§ Directions for this task: Lines from the one containing "Generate a Blender" to the one containing "return ((n ^", both lines included, are to be extracted exactly from the data below; pictures are excluded.

§ Material shown:
+ + +

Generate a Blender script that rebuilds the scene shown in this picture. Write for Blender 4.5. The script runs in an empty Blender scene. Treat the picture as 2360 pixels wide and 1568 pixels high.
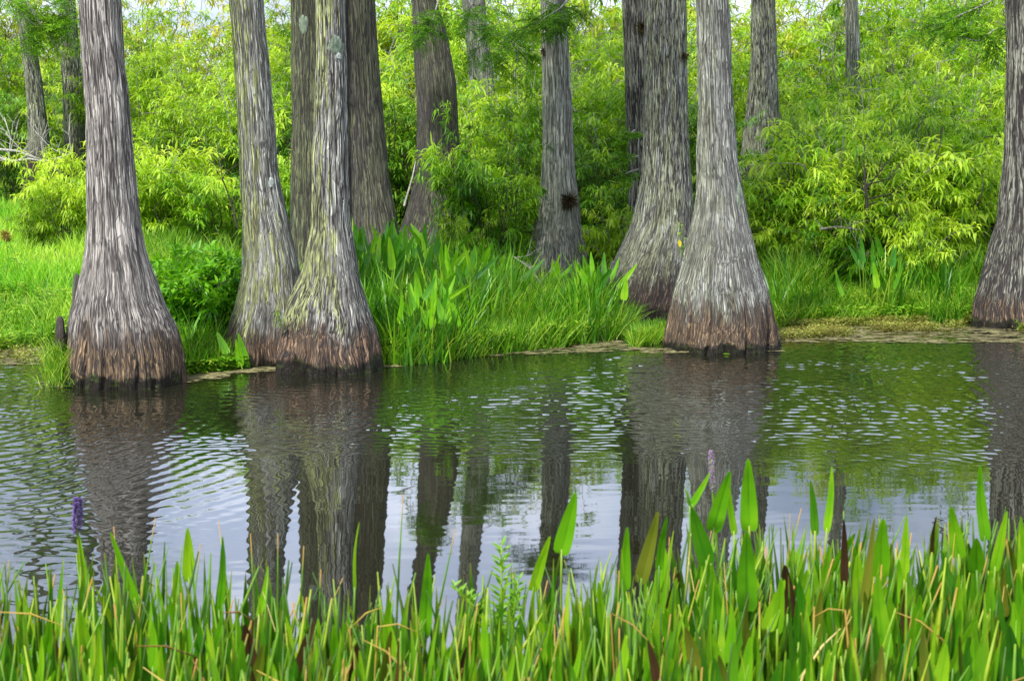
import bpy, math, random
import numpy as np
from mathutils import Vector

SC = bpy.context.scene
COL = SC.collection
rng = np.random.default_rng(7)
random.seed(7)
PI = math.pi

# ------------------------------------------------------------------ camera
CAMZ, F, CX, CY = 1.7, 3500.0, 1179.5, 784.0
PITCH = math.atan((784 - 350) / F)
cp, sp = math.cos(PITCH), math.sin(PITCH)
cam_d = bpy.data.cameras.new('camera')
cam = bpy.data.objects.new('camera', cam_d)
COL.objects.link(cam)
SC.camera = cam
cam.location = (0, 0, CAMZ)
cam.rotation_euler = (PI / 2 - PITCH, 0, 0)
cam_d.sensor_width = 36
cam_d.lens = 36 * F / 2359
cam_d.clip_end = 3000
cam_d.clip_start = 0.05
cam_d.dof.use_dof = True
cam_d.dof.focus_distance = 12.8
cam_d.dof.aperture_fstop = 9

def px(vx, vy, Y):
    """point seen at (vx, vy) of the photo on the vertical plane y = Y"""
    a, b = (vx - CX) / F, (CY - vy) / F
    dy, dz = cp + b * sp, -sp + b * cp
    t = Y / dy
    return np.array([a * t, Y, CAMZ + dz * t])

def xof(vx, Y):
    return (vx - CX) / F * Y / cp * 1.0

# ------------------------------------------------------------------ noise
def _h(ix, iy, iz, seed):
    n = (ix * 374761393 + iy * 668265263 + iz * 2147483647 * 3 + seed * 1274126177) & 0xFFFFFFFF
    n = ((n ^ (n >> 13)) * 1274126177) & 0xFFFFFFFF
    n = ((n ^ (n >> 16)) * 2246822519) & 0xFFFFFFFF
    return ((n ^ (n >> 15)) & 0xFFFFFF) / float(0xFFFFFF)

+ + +

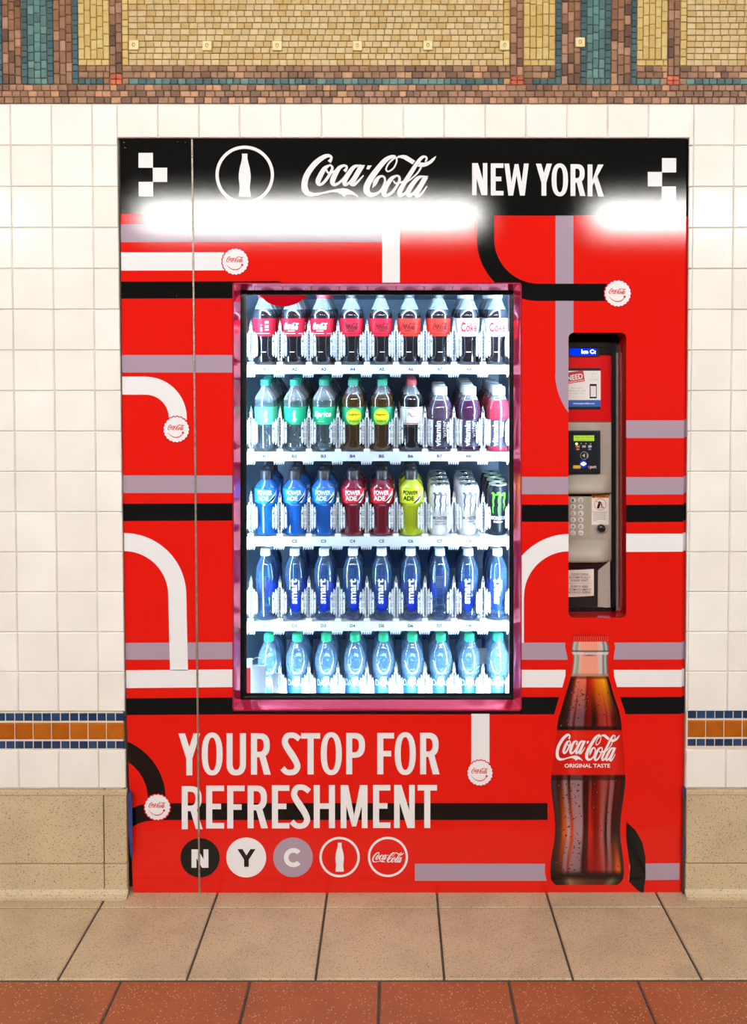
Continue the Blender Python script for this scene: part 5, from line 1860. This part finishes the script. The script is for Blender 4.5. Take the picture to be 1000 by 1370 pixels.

+ + +

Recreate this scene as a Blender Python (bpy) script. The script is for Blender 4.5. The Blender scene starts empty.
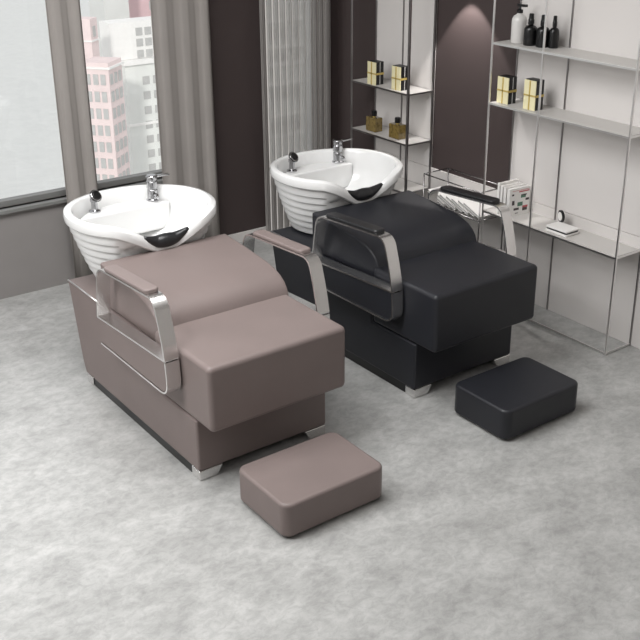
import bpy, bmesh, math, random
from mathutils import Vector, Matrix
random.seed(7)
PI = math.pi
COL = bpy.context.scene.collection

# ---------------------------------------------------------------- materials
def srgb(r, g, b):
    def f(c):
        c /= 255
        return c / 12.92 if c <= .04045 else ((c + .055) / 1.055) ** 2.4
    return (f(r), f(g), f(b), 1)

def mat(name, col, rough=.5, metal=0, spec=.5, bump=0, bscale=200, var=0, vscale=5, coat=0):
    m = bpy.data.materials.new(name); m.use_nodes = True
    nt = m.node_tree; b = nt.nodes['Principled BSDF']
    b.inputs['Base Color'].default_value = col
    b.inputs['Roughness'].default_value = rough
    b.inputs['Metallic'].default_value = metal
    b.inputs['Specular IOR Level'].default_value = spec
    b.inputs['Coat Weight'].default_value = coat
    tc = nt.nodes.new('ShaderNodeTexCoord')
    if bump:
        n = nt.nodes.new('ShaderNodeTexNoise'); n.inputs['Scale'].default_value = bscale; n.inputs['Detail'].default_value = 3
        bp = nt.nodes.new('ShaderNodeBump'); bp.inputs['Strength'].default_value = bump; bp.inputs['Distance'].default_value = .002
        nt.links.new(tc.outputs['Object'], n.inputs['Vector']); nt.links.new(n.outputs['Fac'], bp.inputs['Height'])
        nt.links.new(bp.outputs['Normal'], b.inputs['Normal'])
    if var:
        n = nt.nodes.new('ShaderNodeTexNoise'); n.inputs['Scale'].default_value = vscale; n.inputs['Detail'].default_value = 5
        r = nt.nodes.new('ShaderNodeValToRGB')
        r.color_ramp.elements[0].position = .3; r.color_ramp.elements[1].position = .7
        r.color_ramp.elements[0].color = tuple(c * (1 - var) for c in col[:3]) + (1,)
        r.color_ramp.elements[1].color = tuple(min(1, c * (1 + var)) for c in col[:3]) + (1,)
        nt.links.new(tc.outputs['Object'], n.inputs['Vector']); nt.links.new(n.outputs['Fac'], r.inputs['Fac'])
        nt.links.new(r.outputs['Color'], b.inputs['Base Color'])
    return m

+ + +

§ Exercise answer:
Generate a Blender script that rebuilds the scene shown in this picture. Write for Blender 4.5. The script runs in an empty Blender scene. Treat the picture as 2360 pixels wide and 1568 pixels high.
import bpy, math, random
import numpy as np
from mathutils import Vector

SC = bpy.context.scene
COL = SC.collection
rng = np.random.default_rng(7)
random.seed(7)
PI = math.pi

# ------------------------------------------------------------------ camera
CAMZ, F, CX, CY = 1.7, 3500.0, 1179.5, 784.0
PITCH = math.atan((784 - 350) / F)
cp, sp = math.cos(PITCH), math.sin(PITCH)
cam_d = bpy.data.cameras.new('camera')
cam = bpy.data.objects.new('camera', cam_d)
COL.objects.link(cam)
SC.camera = cam
cam.location = (0, 0, CAMZ)
cam.rotation_euler = (PI / 2 - PITCH, 0, 0)
cam_d.sensor_width = 36
cam_d.lens = 36 * F / 2359
cam_d.clip_end = 3000
cam_d.clip_start = 0.05
cam_d.dof.use_dof = True
cam_d.dof.focus_distance = 12.8
cam_d.dof.aperture_fstop = 9

def px(vx, vy, Y):
    """point seen at (vx, vy) of the photo on the vertical plane y = Y"""
    a, b = (vx - CX) / F, (CY - vy) / F
    dy, dz = cp + b * sp, -sp + b * cp
    t = Y / dy
    return np.array([a * t, Y, CAMZ + dz * t])

def xof(vx, Y):
    return (vx - CX) / F * Y / cp * 1.0

# ------------------------------------------------------------------ noise
def _h(ix, iy, iz, seed):
    n = (ix * 374761393 + iy * 668265263 + iz * 2147483647 * 3 + seed * 1274126177) & 0xFFFFFFFF
    n = ((n ^ (n >> 13)) * 1274126177) & 0xFFFFFFFF
    n = ((n ^ (n >> 16)) * 2246822519) & 0xFFFFFFFF
    return ((n ^ (n >> 15)) & 0xFFFFFF) / float(0xFFFFFF)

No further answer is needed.